In the entries below, print exactly the lines from the first through the one with "return tuple(f(v /", both included, and none of the pictures.

────

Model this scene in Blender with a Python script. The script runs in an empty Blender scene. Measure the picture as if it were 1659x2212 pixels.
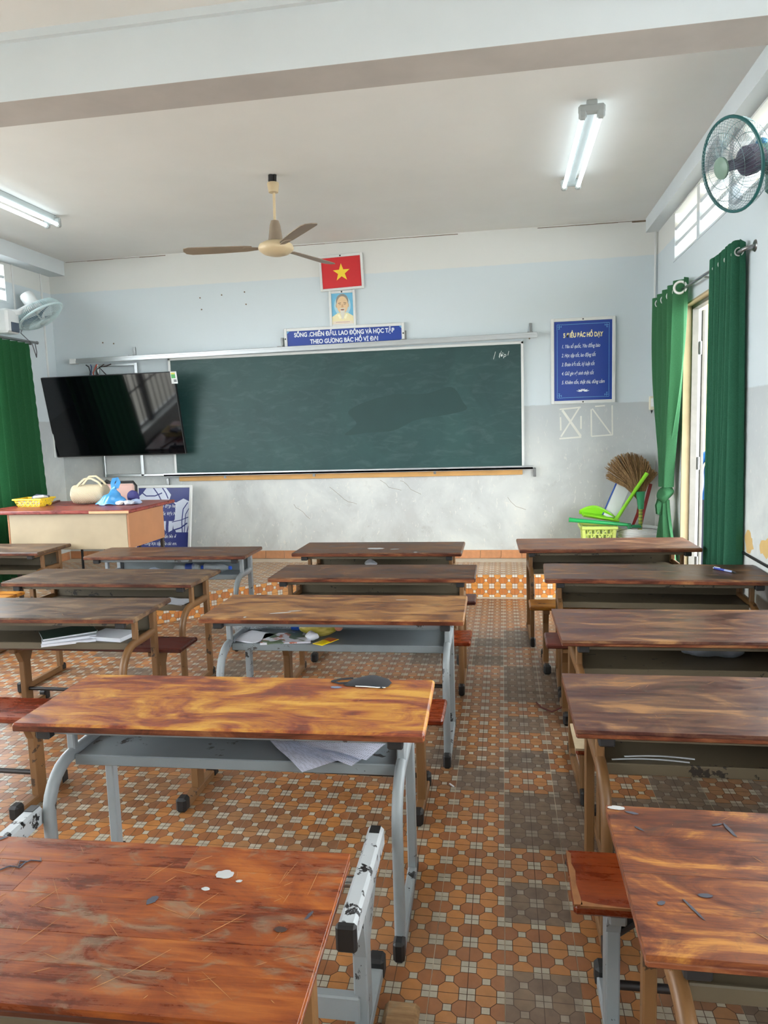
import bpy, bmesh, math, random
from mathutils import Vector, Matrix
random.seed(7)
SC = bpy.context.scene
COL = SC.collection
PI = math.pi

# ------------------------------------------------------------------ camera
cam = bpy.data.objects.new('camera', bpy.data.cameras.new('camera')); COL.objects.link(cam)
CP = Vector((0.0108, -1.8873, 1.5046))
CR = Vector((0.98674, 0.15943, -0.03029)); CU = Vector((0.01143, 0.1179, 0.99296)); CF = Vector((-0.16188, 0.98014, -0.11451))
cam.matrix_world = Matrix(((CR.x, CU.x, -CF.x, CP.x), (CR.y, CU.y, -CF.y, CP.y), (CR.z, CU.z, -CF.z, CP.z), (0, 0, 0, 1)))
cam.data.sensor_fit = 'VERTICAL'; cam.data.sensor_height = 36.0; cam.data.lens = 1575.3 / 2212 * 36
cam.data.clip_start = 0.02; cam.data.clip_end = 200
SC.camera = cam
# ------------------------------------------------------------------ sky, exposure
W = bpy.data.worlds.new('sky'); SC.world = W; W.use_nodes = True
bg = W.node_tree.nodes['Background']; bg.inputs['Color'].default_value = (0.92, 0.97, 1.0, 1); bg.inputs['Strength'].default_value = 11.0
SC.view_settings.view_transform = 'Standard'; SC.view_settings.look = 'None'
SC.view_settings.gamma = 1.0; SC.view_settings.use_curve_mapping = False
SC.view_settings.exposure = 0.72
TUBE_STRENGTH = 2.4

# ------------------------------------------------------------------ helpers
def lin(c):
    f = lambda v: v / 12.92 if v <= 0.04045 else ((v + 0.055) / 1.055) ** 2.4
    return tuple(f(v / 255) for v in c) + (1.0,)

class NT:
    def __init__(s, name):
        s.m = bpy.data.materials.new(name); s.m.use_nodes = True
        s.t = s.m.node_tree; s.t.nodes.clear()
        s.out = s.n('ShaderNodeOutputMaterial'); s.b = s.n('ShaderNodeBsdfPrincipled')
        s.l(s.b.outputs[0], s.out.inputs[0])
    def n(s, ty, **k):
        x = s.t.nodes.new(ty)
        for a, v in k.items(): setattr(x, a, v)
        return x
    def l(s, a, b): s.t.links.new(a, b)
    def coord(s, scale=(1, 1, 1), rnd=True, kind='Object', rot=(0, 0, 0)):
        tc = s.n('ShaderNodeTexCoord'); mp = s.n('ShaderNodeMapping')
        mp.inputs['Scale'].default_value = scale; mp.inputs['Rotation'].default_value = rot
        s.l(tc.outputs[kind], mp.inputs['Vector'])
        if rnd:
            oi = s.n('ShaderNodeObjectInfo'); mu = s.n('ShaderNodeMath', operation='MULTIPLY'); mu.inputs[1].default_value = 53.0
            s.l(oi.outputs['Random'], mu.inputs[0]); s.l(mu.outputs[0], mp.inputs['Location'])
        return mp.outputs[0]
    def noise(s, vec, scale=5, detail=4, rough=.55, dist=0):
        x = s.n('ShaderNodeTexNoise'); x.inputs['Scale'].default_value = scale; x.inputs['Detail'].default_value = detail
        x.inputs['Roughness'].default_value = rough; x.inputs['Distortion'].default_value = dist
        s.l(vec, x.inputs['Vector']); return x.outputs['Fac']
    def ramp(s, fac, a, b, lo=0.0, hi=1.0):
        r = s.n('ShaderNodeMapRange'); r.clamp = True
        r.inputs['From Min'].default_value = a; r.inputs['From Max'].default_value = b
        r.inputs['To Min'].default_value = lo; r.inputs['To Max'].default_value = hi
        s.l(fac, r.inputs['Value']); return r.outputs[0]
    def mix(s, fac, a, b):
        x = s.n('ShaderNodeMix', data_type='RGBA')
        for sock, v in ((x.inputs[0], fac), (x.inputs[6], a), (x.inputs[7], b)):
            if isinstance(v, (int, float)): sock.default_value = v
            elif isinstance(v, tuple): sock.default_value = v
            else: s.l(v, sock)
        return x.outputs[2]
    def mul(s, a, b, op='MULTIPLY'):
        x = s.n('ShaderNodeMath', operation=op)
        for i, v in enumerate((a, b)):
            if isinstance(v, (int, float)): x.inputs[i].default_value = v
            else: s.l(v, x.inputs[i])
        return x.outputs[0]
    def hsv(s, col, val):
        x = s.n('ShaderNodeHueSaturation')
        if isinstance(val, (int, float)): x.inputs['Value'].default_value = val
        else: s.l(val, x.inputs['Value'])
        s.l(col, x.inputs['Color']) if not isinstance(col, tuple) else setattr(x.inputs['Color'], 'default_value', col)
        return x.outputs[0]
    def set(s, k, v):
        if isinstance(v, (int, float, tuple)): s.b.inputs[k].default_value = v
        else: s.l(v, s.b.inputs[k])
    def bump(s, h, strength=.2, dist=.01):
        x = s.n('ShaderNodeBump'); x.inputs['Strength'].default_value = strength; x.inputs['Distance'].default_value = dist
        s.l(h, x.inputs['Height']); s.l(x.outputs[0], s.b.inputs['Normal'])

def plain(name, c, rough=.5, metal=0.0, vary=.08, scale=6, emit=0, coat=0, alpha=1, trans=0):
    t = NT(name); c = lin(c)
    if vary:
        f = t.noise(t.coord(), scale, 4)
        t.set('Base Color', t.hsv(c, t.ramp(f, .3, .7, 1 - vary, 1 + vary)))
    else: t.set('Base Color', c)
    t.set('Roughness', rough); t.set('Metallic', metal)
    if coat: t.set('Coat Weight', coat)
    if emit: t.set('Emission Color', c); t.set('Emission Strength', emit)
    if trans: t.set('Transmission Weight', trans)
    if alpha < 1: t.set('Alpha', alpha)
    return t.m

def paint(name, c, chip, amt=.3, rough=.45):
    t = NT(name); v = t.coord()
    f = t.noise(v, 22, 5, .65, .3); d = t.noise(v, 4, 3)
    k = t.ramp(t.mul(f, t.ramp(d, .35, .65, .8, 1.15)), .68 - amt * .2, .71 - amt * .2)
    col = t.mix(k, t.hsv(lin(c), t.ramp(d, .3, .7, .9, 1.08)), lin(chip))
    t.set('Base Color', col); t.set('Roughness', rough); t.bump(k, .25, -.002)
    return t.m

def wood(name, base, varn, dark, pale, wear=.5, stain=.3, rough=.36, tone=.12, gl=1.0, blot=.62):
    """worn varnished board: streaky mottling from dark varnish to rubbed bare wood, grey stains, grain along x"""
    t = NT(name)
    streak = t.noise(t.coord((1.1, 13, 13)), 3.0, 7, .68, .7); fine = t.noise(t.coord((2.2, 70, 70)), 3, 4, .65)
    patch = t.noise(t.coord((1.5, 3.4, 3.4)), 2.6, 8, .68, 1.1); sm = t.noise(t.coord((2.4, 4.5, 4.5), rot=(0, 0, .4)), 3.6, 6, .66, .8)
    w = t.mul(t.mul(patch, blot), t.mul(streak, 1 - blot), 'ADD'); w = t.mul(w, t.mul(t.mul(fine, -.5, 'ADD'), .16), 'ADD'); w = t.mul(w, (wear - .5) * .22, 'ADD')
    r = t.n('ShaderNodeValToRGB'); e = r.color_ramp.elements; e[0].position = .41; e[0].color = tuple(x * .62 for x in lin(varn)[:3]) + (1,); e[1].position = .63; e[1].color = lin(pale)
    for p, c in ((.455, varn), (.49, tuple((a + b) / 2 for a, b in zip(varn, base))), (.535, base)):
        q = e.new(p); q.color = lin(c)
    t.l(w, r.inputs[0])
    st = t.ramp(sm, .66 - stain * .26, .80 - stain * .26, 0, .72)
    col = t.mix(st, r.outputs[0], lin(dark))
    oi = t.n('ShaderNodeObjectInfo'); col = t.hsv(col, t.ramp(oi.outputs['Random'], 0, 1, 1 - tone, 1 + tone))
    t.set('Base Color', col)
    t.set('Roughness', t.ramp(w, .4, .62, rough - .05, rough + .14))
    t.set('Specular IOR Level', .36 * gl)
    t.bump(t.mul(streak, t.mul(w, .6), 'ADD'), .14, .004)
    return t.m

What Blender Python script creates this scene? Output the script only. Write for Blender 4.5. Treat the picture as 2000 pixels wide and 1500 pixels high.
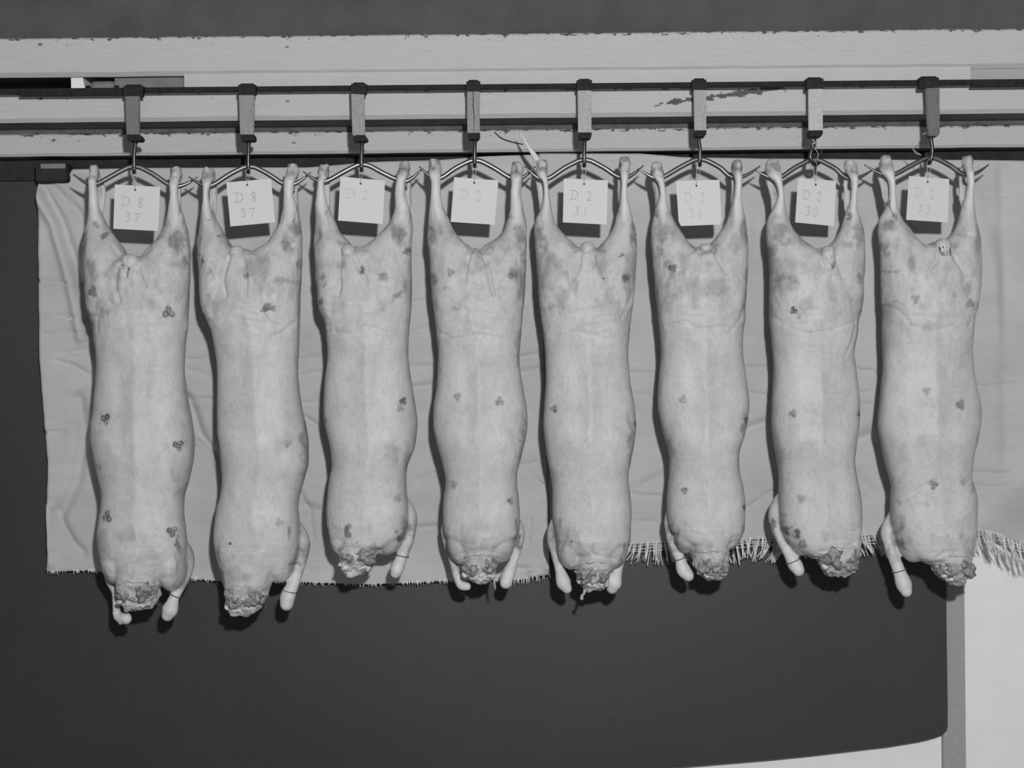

────

- **Output for this exercise**:
Model this scene in Blender with a Python script. The script runs in an empty Blender scene. Measure the picture as if it were 1659x2212 pixels.
import bpy, bmesh, math, random
from mathutils import Vector, Matrix
random.seed(7)
SC = bpy.context.scene
COL = SC.collection
PI = math.pi

# ------------------------------------------------------------------ camera
cam = bpy.data.objects.new('camera', bpy.data.cameras.new('camera')); COL.objects.link(cam)
CP = Vector((0.0108, -1.8873, 1.5046))
CR = Vector((0.98674, 0.15943, -0.03029)); CU = Vector((0.01143, 0.1179, 0.99296)); CF = Vector((-0.16188, 0.98014, -0.11451))
cam.matrix_world = Matrix(((CR.x, CU.x, -CF.x, CP.x), (CR.y, CU.y, -CF.y, CP.y), (CR.z, CU.z, -CF.z, CP.z), (0, 0, 0, 1)))
cam.data.sensor_fit = 'VERTICAL'; cam.data.sensor_height = 36.0; cam.data.lens = 1575.3 / 2212 * 36
cam.data.clip_start = 0.02; cam.data.clip_end = 200
SC.camera = cam
# ------------------------------------------------------------------ sky, exposure
W = bpy.data.worlds.new('sky'); SC.world = W; W.use_nodes = True
bg = W.node_tree.nodes['Background']; bg.inputs['Color'].default_value = (0.92, 0.97, 1.0, 1); bg.inputs['Strength'].default_value = 11.0
SC.view_settings.view_transform = 'Standard'; SC.view_settings.look = 'None'
SC.view_settings.gamma = 1.0; SC.view_settings.use_curve_mapping = False
SC.view_settings.exposure = 0.72
TUBE_STRENGTH = 2.4

# ------------------------------------------------------------------ helpers
def lin(c):
    f = lambda v: v / 12.92 if v <= 0.04045 else ((v + 0.055) / 1.055) ** 2.4
    return tuple(f(v / 255) for v in c) + (1.0,)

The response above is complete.